The Student Room Group
This reaction is nucleophilic substitution (the DMF is just the solvent) of the halogenoalkane by the cyanide ion to give the nitrile - CH3CH(CN)CH2CH3

there will be two products for the second part depending on the ferocity of the hydrolysis conditions. Firstly the amide is formed and this in turn hydrolyses to the carboxylic acid

CH3CH(COOH)CH2CH3 or better written CH3CH2CH(CH3)COOH - 2 methyl butanoic acid
I knew the reaction would go somehere along those lines, but thank you for you help!!

Just one more thing..

say you reacted the (s)-2-bromobutane with Mg and dry ether?? (as the solvent)?


or if you reacted the (2)-2-bromobutane with NaOH and H2O??
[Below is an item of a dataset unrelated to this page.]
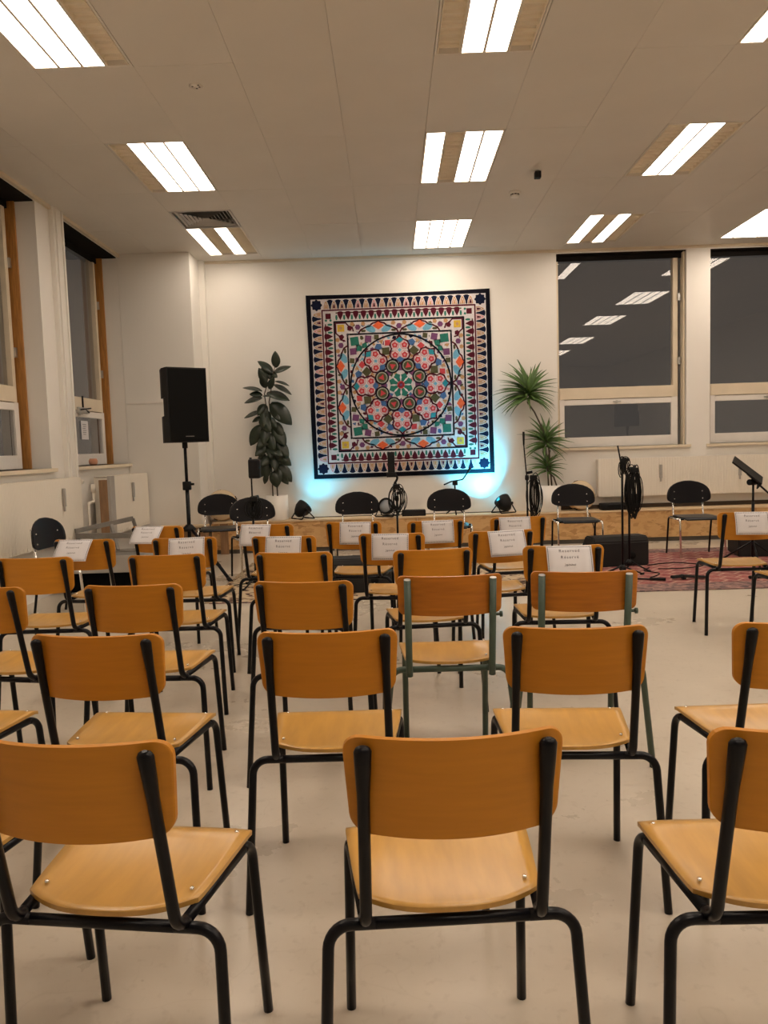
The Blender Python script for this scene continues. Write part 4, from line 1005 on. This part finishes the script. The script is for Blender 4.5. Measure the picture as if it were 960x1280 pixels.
drum((2.39, 9.90, BZ + .012), .185, math.radians(-14), .2, 'round hand drum with dark fittings behind the chair by the dragon tree')
t = thing('power_box', 'small black box on the bench right of the middle spotlight', 'box', (.27, 9.93, BZ))
obj('body', boxes(((-.15, -.07, 0), (.15, .07, .075)), bev=.008), 'black_plastic', t); obj('face', boxes(((-.13, -.073, .012), (.13, -.069, .062))), 'charcoal', t)
t = thing('instrument_bag', 'flat black bag on the bench beside the round drum', 'bag', (2.84, 9.90, BZ))
obj('body', boxes(((-.22, -.07, 0), (.22, .08, .09)), bev=.025), 'black_plastic', t); obj('flap', boxes(((.10, -.075, .03), (.24, .06, .20)), bev=.02), 'black_plastic', t)
bm = bm_new(); add_tube(bm, [(-.14, -.075, .06), (0, -.10, .075), (.1, -.08, .06)], .008, 6); obj('strap', bm, 'rubber', t)

# ---------------------------------------------------------------- microphone stands, cables, monitors
def coil(bm, c, rx, rz_, loops, r=.004, jit=.03, ydepth=.05):
    for k in range(loops):
        cx = c[0] + random.uniform(-jit, jit); cz = c[2] + random.uniform(-jit, jit); a_ = rx * random.uniform(.15, 1.1); b_ = rz_ * random.uniform(.75, 1.1); tw = random.uniform(-.8, .8)
        pts = []
        for i in range(28):
            th = 2 * PI * i / 28; pts.append((cx + a_ * math.cos(th) * math.cos(tw), c[1] + a_ * math.cos(th) * math.sin(tw) + random.uniform(-.004, .004) + ydepth * (k / loops - .5), cz + b_ * math.sin(th)))
        add_tube(bm, pts, r, 6, closed=True)
def mic_stand(loc, h, label, rot=0., base_r=.30, upper_from=.75, mic=True, lean=0.0):
    t = thing('microphone_stand', label, 'stand', loc)
    bm = bm_new(); add_tube(bm, [(0, 0, .05), (0, 0, upper_from)], .011, 10); obj('lower_pole', bm, 'black_paint', t)
    bm = bm_new(); add_tube(bm, [(0, 0, upper_from - .02), (lean, 0, h - .14)], .0075, 8); obj('upper_pole', bm, 'black_paint', t)
    bm = bm_new(); add_lathe(bm, [(0, -.02), (.02, -.02), (.024, 0), (.02, .035), (0, .035)], 12, (0, 0, upper_from)); obj('clutch', bm, 'black_plastic', t)
    bm = bm_new(); add_tube(bm, [(0, 0, upper_from + .06), (.06, -.01, upper_from + .07)], .016, 8); obj('knob', bm, 'black_plastic', t)
    bm = bm_new(); add_lathe(bm, [(0, 0), (.03, 0), (.035, .03), (.015, .06), (0, .06)], 12, (0, 0, .05)); obj('hub', bm, 'black_plastic', t)
    for k in range(3):
        a = rot + k * 2 * PI / 3; d = Vector((math.cos(a), math.sin(a), 0))
        bm = bm_new(); add_tube(bm, [d * .02 + Vector((0, 0, .085)), d * base_r + Vector((0, 0, .010))], .0075, 8); l = obj('leg', bm, 'black_paint', t)
        bm = bm_new(); add_tube(bm, [d * (base_r - .02) + Vector((0, 0, .0105)), d * (base_r + .015) + Vector((0, 0, .0105))], .0105, 8); obj('rubber_foot', bm, 'rubber', l)
    if mic:
        bm = bm_new(); add_tube(bm, [(lean, 0, h - .15), (lean, 0, h - .04), (lean, 0, h)], [.009, .013, .012], 10); obj('microphone', bm, 'black_plastic', t)
    return t
def coil_thing(loc, rx, rz_, loops, label, r=.0045, tie=True):
    t = thing('coiled_cable', label, 'cable', loc, 0, 'cables hung on the microphone stands')
    bm = bm_new(); coil(bm, (0, 0, 0), rx, rz_, loops, r); obj('loops', bm, 'rubber', t)
    if tie:
        bm = bm_new(); add_obox(bm, (0, 0, rz_ * .92), (.035, .045, .022), Matrix.Identity(3), .006); obj('tie', bm, 'black_plastic', t)
    return t
RZ = .010
mic_stand((1.50, 8.70, RZ), 1.395, 'upright microphone stand left of the dragon tree, hung with cable', .4, upper_from=.88, lean=-.03)
coil_thing((1.56, 8.64, .70), .085, .22, 16, 'bundle of black cable on the stand by the dragon tree')
mic_stand((2.14, 7.30, RZ), 1.36, 'thin tall microphone stand, left of the pair at the right stage', .2, .2, 1.02, mic=False, lean=-.04)
mic_stand((2.30, 7.62, RZ), 1.10, 'shorter microphone stand of the right pair with a microphone head', 1.35, .2, .80, lean=-.035)
coil_thing((2.225, 7.24, .80), .085, .22, 20, 'dense loops of black cable on the right pair of stands')
coil_thing((2.13, 7.25, 1.04), .05, .07, 9, 'small knot of cable at the top of the tall right stand', tie=False)
t = mic_stand((.05, 8.30, RZ), 1.02, 'central stand with a dark clip-on box at its top', .9, .30, .72, mic=False, lean=-.03)
obj('device', boxes(((-.085, -.03, 1.0), (-.01, .0, 1.22)), bev=.008), 'black_plastic', t)
bm = bm_new(); add_tube(bm, fillet([(-.03, 0, .86), (.02, -.01, .95), (-.05, -.01, 1.03)], [.04]), .012, 8); obj('gooseneck', bm, 'black_plastic', t)
obj('mount', boxes(((-.10, -.035, .955), (.0, .01, 1.005)), bev=.008), 'black_plastic', t)
coil_thing((.05, 8.24, .74), .085, .14, 11, 'loops of cable on the central stand')
mic_stand((-1.30, 7.28, RZ), 1.215, 'thin stand in front of the left black chairs and rubber plant', .1, .2, .78, lean=-.0)
coil_thing((-1.275, 7.24, .76), .07, .09, 12, 'cable bundle on the thin stand by the left black chairs')
t = [o for o in COL.objects if o.get('label') == 'thin stand in front of the left black chairs and rubber plant'][0]
obj('device', boxes(((-.02, -.05, 1.02), (.09, .03, 1.20)), bev=.02), 'black_plastic', t)
# desk microphone on the bench
t = thing('desk_microphone', 'small gooseneck microphone on a tripod behind the chair right of centre', 'microphone', (.80, 9.93, BZ))
for k in range(3):
    a = .5 + k * 2 * PI / 3; d = Vector((math.cos(a), math.sin(a), 0)); bm = bm_new(); add_tube(bm, [Vector((0, 0, .10)), d * .13 + Vector((0, 0, .009))], .009, 8); obj('leg', bm, 'black_paint', t)
bm = bm_new(); add_tube(bm, [(0, 0, .09), (0, 0, .40)], .010, 8); obj('pole', bm, 'black_paint', t)
bm = bm_new(); add_tube(bm, fillet([(-.14, 0, .38), (-.04, 0, .42), (.10, -.01, .44), (.17, -.02, .54)], [.03, .05]), .009, 8); obj('gooseneck', bm, 'black_plastic', t)
bm = bm_new(); add_tube(bm, [(.165, -.02, .53), (.20, -.025, .59)], [.014, .020], 10); obj('microphone', bm, 'black_plastic', t)
obj('clamp', boxes(((-.03, -.025, .37), (.035, .025, .43)), bev=.008), 'black_plastic', t)
# music stand
t = thing('music_stand', 'black music stand with a tilted desk at the right edge', 'stand', (3.58, 7.8, RZ))
bm = bm_new(); add_tube(bm, [(0, 0, .05), (0, 0, .62)], .015, 10); obj('lower_pole', bm, 'black_paint', t)
bm = bm_new(); add_tube(bm, [(0, 0, .55), (0, 0, .80)], .011, 10); obj('upper_pole', bm, 'black_paint', t)
bm = bm_new(); add_tube(bm, [(-.05, -.02, .815), (.03, .02, .815)], .03, 12); obj('clutch', bm, 'black_plastic', t)
d = Vector((.26, -.10, -.235)).normalized(); e2 = Vector((.41, .91, .13)).normalized(); n_ = e2.cross(d).normalized(); e2 = d.cross(n_)
Rm = Matrix(((d.x, e2.x, n_.x), (d.y, e2.y, n_.y), (d.z, e2.z, n_.z)))
bm = bm_new(); add_obox(bm, (-.055, 0, .935), (.17, .22, .008), Rm, .004); dk = obj('desk', bm, 'black_plastic', t)
bm = bm_new(); add_obox(bm, Vector((-.055, 0, .935)) + Rm @ Vector((.165, 0, .03)), (.006, .22, .03), Rm, .003); obj('lip', bm, 'black_plastic', dk)
bm = bm_new(); add_obox(bm, Vector((-.055, 0, .935)) + Rm @ Vector((-.05, -.10, .0085)), (.025, .03, .001), Rm); obj('sticker', bm, 'paper', dk)
bm = bm_new(); add_tube(bm, [(-.06, .0, .90), (.05, 0, .795), (.24, 0, .62)], .010, 8); obj('arm', bm, 'black_paint', t)
for k in range(3):
    a = .3 + k * 2 * PI / 3; dd = Vector((math.cos(a), math.sin(a), 0)); bm = bm_new(); add_tube(bm, [dd * .01 + Vector((0, 0, .22)), dd * .32 + Vector((0, 0, .010))], .010, 8); obj('leg', bm, 'black_paint', t)
# wedge monitors
def wedge(loc, rz, wd, dp, h, label):
    t = thing('stage_monitor', label, 'speaker', loc, rz, 'wedge stage monitors')
    bm = bm_new(); pr_ = [(-dp / 2, 0), (dp / 2, 0), (dp / 2, h * .45), (dp * .12, h), (-dp * .42, h), (-dp / 2, h * .82)]
    a = [bm.verts.new((-wd / 2, y, z)) for y, z in pr_]; b_ = [bm.verts.new((wd / 2, y, z)) for y, z in pr_]
    bm.faces.new(a); bm.faces.new(b_[::-1])
    for k in range(6): bm.faces.new((a[k], b_[k], b_[(k + 1) % 6], a[(k + 1) % 6]))
    bmesh.ops.bevel(bm, geom=list(bm.edges), offset=.012, segments=2, affect='EDGES'); obj('cabinet', bm, 'charcoal', t)
    y0, z0, y1, z1 = dp / 2, h * .45, dp * .12, h; my, mz = (y0 + y1) / 2, (z0 + z1) / 2; ln = math.hypot(y1 - y0, z1 - z0); an = math.atan2(z1 - z0, y1 - y0)
    bm = bm_new(); add_obox(bm, (0, my + .004 * math.sin(an), mz - .004 * math.cos(an)), (wd / 2 - .03, ln / 2 - .02, .006), Matrix.Rotation(an, 3, 'X'), .003); obj('grille', bm, 'grille_cloth', t)
    for sx in (-1, 1): obj('handle', boxes(((sx * (wd / 2 + .001) - .004, -.07, h * .55), (sx * (wd / 2 + .001) + .004, .07, h * .70)), bev=.003), 'black_plastic', t)
    bm = bm_new(); add_lathe(bm, [(0, .006), (.03, .006), (.034, 0)], 12)
    for v in bm.verts: v.co = Vector((v.co.x + wd * .2, -dp / 2 - v.co.z, v.co.y + h * .35))
    obj('input_plate', bm, 'grille_cloth', t)
wedge((2.27, 8.05, RZ), math.radians(8), .58, .38, .30, 'black wedge monitor on the red rug below the cable stands')
wedge((3.98, 8.45, RZ), math.radians(-10), .60, .46, .31, 'black wedge monitor at the right edge behind the single chair')
wedge((-.30, 7.05, RZ), math.radians(4), .56, .44, .30, 'black wedge monitor in the middle below the front row chairs')
# floor cables, dropped microphone and boom
def floor_cable(pts, label, r=.005, z=.0155, nm='floor_cable'):
    P_ = [Vector((x, y, z)) for x, y in pts]; out = []
    for i in range(len(P_) - 1):
        p0 = P_[max(i - 1, 0)]; p1 = P_[i]; p2 = P_[i + 1]; p3 = P_[min(i + 2, len(P_) - 1)]
        for k in range(6):
            s_ = k / 6; out.append(.5 * ((2 * p1) + (p2 - p0) * s_ + (2 * p0 - 5 * p1 + 4 * p2 - p3) * s_ ** 2 + (-p0 + 3 * p1 - 3 * p2 + p3) * s_ ** 3))
    out.append(P_[-1]); bm = bm_new(); add_tube(bm, out, r, 6); return tag(obj(nm, bm, 'rubber'), label, 'cable', 'cables lying on the stage floor')
floor_cable([(2.55, 7.85), (2.85, 7.98), (3.08, 7.78), (2.85, 7.62), (2.58, 7.62)], 'loop of black cable on the red rug right of the cable stands')
floor_cable([(2.35, 7.15), (2.5, 7.35), (2.42, 7.55), (2.52, 7.7)], 'short black cable on the red rug near the wedge monitor')
floor_cable([(-1.6, 7.3), (-1.35, 7.5), (-1.15, 7.3), (-.9, 7.45), (-.75, 7.25)], 'black cable winding over the beige rug on the left')
floor_cable([(.05, 7.6), (.35, 7.2), (.75, 7.35), (1.15, 7.1), (1.5, 7.3)], 'black cable across the middle of the beige rug')
floor_cable([(.2, 8.6), (.5, 8.2), (.9, 8.4), (1.4, 8.2), (1.6, 8.5)], 'black cable behind the front row on the beige rug')
# cable along the bench top and hanging down
floor_cable([(-1.0, 10.07), (-.6, 10.09), (-.3, 10.085), (.1, 10.09), (.6, 10.08), (1.2, 10.09), (1.5, 10.08)], 'thin cable along the bench top between the spotlights', .005, BZ + .006, 'bench_cable')
bm = bm_new(); add_tube(bm, [(2.46, 9.79, BZ - .02), (2.5, 9.785, .25), (2.55, 9.78, .05), (2.6, 9.70, .008)], .005, 6); tag(obj('hanging_cable', bm, 'rubber'), 'black cable hanging down the bench front by the right stands', 'cable')
t = thing('clip_bundle', 'dark bundled microphone cable lying on the red rug', 'cable', (2.64, 7.03, RZ))
bm = bm_new()
for k in range(5): add_tube(bm, [(-.14, (k - 2) * .012, .02 + .008 * (k % 2)), (-.03, (k - 2) * .008, .026 + .01 * (k % 2)), (.16, (k - 2) * .012, .018)], .009, 7)
obj('strands', bm, 'rubber', t); obj('tie', boxes(((-.05, -.035, .004), (-.02, .035, .045)), bev=.006), 'black_plastic', t)
t = thing('microphone_boom', 'thin black boom rod lying on the red rug left of the bundled cable', 'stand', (0, 0, 0))
bm = bm_new(); add_tube(bm, [(1.98, 7.12, .024), (2.42, 6.98, .024)], .009, 8); obj('rod', bm, 'black_paint', t)
bm = bm_new(); add_tube(bm, [(2.30, 7.018, .026), (2.43, 6.977, .026)], .014, 8); obj('grip', bm, 'rubber', t)
t = thing('microphone_boom', 'black boom rod behind the single chair at the right', 'stand', (0, 0, 0))
bm = bm_new(); add_tube(bm, [(3.17, 6.95, .027), (4.0, 7.08, .027)], .009, 8); obj('rod', bm, 'black_paint', t)
bm = bm_new(); add_tube(bm, [(3.16, 6.948, .027), (3.32, 6.973, .027)], .015, 8); obj('grip', bm, 'rubber', t)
I'm designing an exp but I'm not confident of my abilities :s-smilie:
Can anyone help?? (feeling a little dumb right now)
Magnesium forms a Grignard reagent of the form R-Mg-X this is stable in ether but then is usually reacted with other things to form a variety of products

NaOH in aqueous is nucleophilic substitution of the X by an OH group making (in this case) a secondary alcohol

NOTE: This last one is such a standard reaction that it is not a case of feeling dumb - it's a case of not wanting to look it up - get a life!
You are doing reactions of haloalkanes - the first reaction of haloalkanes that appears in ANY textbook at A' level is nucleophilic substitution using sodium hydroxide. To find this reaction you simply look up the section on haloalkanes -index useful here! (or halogenoalkanes in some texts) and find sodium hydroxide - understanding it is another thing, but actually finding the product of the reaction is not exactly rocket science.
... and I'm sorry if I was a little harsh.